REQUEST ->
Reproduce each line of the material exactly, minus any picture.

DATASET EXCERPT ->
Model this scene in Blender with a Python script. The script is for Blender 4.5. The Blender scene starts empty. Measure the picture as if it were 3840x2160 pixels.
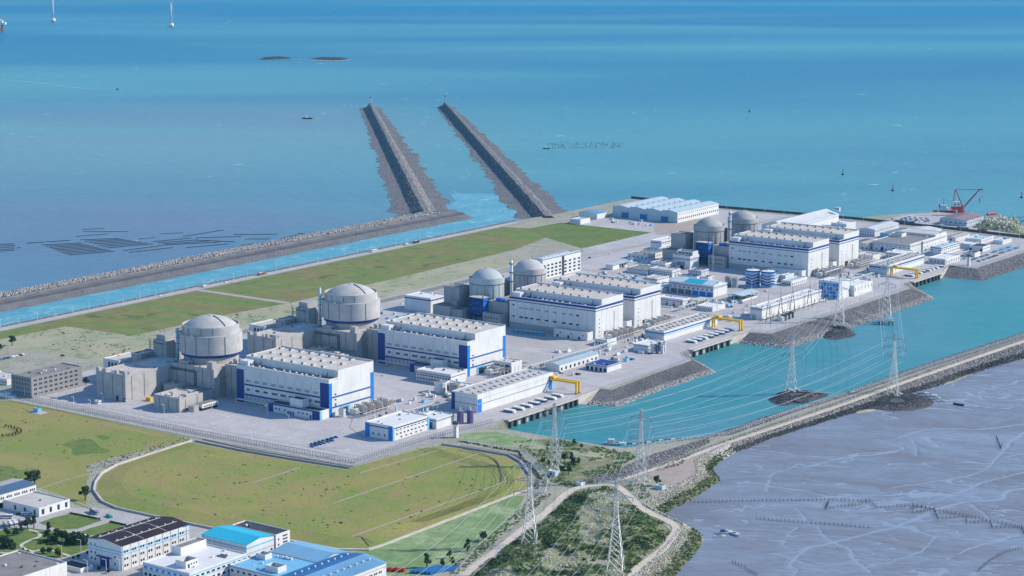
import bpy, math, random
import numpy as np
from mathutils import Vector, noise as mnoise

scene = bpy.context.scene
# ------------------------------------------------------------------ camera
FPX, PCX, PCY, HOR, CAMH = 8270.0, 1920.0, 1080.0, -424.0, 478.0   # focal length and horizon of a 3840 px wide frame
TH = math.atan((PCY - HOR) / FPX)
cam_data = bpy.data.cameras.new('camera')
cam_data.sensor_width = 36.0
cam_data.lens = FPX / 3840.0 * 36.0
cam_data.clip_start = 5.0
cam_data.clip_end = 200000.0
cam = bpy.data.objects.new('camera', cam_data)
cam.location = (0, 0, CAMH)
cam.rotation_euler = (math.pi / 2 - TH, 0, 0)
scene.collection.objects.link(cam)
scene.camera = cam
# ------------------------------------------------------------------ sky and sun
SUN_EL, SUN_AZ = math.radians(33), math.radians(7)      # azimuth counted from +X towards +Y
world = bpy.data.worlds.new('World'); scene.world = world; world.use_nodes = True
wn = world.node_tree.nodes; wl = world.node_tree.links
sky = wn.new('ShaderNodeTexSky'); sky.sky_type = 'NISHITA'; sky.sun_disc = False
sky.sun_elevation = SUN_EL; sky.sun_rotation = math.pi / 2 - SUN_AZ
sky.altitude = 100; sky.air_density = 1.0; sky.dust_density = 0.0; sky.ozone_density = 6.0
bg = wn['Background']; bg.inputs['Strength'].default_value = 0.15
wl.new(sky.outputs['Color'], bg.inputs['Color'])
sd = bpy.data.lights.new('sun', 'SUN'); sd.energy = 4.0; sd.angle = math.radians(0.53); sd.color = (1.0, 0.89, 0.74)
so = bpy.data.objects.new('sun', sd)
so.rotation_euler = Vector((math.cos(SUN_EL) * math.cos(SUN_AZ), math.cos(SUN_EL) * math.sin(SUN_AZ), math.sin(SUN_EL))).to_track_quat('Z', 'Y').to_euler()
so.location = (3000, 2000, 3000); scene.collection.objects.link(so)
vs = scene.view_settings; vs.view_transform = 'Standard'; vs.look = 'None'; vs.exposure = 0.58; vs.gamma = 1.0; vs.use_curve_mapping = False
HAZE = 1.7e-5                                            # density of the sea air
scene.cycles.use_denoising = True; scene.cycles.volume_bounces = 0
scene.cycles.max_bounces = 4; scene.cycles.diffuse_bounces = 2; scene.cycles.glossy_bounces = 2; scene.cycles.transparent_max_bounces = 6
scene.cycles.caustics_reflective = False; scene.cycles.caustics_refractive = False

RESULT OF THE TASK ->
Model this scene in Blender with a Python script. The script is for Blender 4.5. The Blender scene starts empty. Measure the picture as if it were 3840x2160 pixels.
import bpy, math, random
import numpy as np
from mathutils import Vector, noise as mnoise

scene = bpy.context.scene
# ------------------------------------------------------------------ camera
FPX, PCX, PCY, HOR, CAMH = 8270.0, 1920.0, 1080.0, -424.0, 478.0   # focal length and horizon of a 3840 px wide frame
TH = math.atan((PCY - HOR) / FPX)
cam_data = bpy.data.cameras.new('camera')
cam_data.sensor_width = 36.0
cam_data.lens = FPX / 3840.0 * 36.0
cam_data.clip_start = 5.0
cam_data.clip_end = 200000.0
cam = bpy.data.objects.new('camera', cam_data)
cam.location = (0, 0, CAMH)
cam.rotation_euler = (math.pi / 2 - TH, 0, 0)
scene.collection.objects.link(cam)
scene.camera = cam
# ------------------------------------------------------------------ sky and sun
SUN_EL, SUN_AZ = math.radians(33), math.radians(7)      # azimuth counted from +X towards +Y
world = bpy.data.worlds.new('World'); scene.world = world; world.use_nodes = True
wn = world.node_tree.nodes; wl = world.node_tree.links
sky = wn.new('ShaderNodeTexSky'); sky.sky_type = 'NISHITA'; sky.sun_disc = False
sky.sun_elevation = SUN_EL; sky.sun_rotation = math.pi / 2 - SUN_AZ
sky.altitude = 100; sky.air_density = 1.0; sky.dust_density = 0.0; sky.ozone_density = 6.0
bg = wn['Background']; bg.inputs['Strength'].default_value = 0.15
wl.new(sky.outputs['Color'], bg.inputs['Color'])
sd = bpy.data.lights.new('sun', 'SUN'); sd.energy = 4.0; sd.angle = math.radians(0.53); sd.color = (1.0, 0.89, 0.74)
so = bpy.data.objects.new('sun', sd)
so.rotation_euler = Vector((math.cos(SUN_EL) * math.cos(SUN_AZ), math.cos(SUN_EL) * math.sin(SUN_AZ), math.sin(SUN_EL))).to_track_quat('Z', 'Y').to_euler()
so.location = (3000, 2000, 3000); scene.collection.objects.link(so)
vs = scene.view_settings; vs.view_transform = 'Standard'; vs.look = 'None'; vs.exposure = 0.58; vs.gamma = 1.0; vs.use_curve_mapping = False
HAZE = 1.7e-5                                            # density of the sea air
scene.cycles.use_denoising = True; scene.cycles.volume_bounces = 0
scene.cycles.max_bounces = 4; scene.cycles.diffuse_bounces = 2; scene.cycles.glossy_bounces = 2; scene.cycles.transparent_max_bounces = 6
scene.cycles.caustics_reflective = False; scene.cycles.caustics_refractive = False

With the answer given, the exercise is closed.